To patent or not to patent: which one is the better alternative?

20 Nov 2017

Publishing of research findings is an important activity in the academic fraternity. However, if the research findings are novel it is better to patent protect first and then publish later in an open forum. An invention is owned by you until it is patented. Patent is the culmination process of knowledge production and thus must be protected and then exploited for socio-economic gain. The patent process is long and arduous and involves the Technology Transfer Office of the Directorate for Research & Innovation. The process involves patent search, appointment of patent attorney and then writing in legal language the scientific invention. This aspect is important as this cover the areas or loopholes where others might infringe on the patent. The patent search involves the searching of the invention in all patent databases so not infringe on other patents. The patent attorney is an expert on law and also in scientific matters and will guide you in the patent search and drafting the patent document that outlines your invention.
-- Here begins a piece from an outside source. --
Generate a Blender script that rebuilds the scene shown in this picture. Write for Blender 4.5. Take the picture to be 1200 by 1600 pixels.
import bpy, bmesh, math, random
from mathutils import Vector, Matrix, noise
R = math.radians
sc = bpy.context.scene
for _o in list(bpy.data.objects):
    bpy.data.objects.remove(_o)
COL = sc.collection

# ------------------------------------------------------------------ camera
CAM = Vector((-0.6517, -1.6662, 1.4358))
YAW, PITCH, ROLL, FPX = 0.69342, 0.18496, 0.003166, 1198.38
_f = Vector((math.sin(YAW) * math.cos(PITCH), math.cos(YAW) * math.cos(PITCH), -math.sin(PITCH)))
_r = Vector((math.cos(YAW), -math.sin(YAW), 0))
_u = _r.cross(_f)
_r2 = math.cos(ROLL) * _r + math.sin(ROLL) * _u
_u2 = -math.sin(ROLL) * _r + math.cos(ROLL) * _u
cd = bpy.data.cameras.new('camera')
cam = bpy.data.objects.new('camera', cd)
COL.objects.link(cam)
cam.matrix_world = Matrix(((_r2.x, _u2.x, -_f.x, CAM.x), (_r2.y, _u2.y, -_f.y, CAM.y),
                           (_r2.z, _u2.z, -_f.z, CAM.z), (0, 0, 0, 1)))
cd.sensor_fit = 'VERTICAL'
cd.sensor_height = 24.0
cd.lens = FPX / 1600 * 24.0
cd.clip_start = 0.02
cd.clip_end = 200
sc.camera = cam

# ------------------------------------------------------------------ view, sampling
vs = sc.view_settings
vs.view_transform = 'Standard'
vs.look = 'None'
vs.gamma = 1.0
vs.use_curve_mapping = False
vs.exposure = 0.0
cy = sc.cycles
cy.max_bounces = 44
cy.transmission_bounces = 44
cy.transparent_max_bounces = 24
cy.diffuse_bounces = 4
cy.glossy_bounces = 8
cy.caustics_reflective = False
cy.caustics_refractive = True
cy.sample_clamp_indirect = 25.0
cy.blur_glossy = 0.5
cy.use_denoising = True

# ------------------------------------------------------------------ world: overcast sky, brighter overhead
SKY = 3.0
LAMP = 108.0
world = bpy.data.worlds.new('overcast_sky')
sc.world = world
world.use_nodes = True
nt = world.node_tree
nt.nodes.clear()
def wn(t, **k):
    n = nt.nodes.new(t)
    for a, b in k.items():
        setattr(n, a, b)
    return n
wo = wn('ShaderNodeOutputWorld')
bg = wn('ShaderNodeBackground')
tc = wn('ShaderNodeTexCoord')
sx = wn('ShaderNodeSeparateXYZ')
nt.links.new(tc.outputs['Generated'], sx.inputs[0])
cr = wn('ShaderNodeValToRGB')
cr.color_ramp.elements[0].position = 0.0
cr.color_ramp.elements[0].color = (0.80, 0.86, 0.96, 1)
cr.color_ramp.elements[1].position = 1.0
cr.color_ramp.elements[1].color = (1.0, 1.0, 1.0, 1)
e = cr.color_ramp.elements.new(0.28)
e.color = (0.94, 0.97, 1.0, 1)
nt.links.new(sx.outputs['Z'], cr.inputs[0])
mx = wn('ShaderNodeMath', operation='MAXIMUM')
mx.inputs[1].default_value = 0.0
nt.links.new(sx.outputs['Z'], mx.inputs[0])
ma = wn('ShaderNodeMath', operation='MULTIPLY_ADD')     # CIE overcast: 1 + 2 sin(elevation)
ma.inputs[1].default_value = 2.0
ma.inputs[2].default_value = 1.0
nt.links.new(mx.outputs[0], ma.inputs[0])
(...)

Once the provisional or complete patent is filed and registered nationally and or international (Patent Cooperation Treaty), the inventor(s) can then proceed to harvest the benefits of the patent for the next 20 years. Now the paper can be published in peer reviewed journal (open public forum). The inventors also gain two things: the patent and the publication. The benefits accrue to the inventors and applicant, in this case the University where the research was conducted. University Rankings take into account the patents held by universities annually. Thus taking a patent has more benefits and it is better to patent protect the novel idea and then publish later.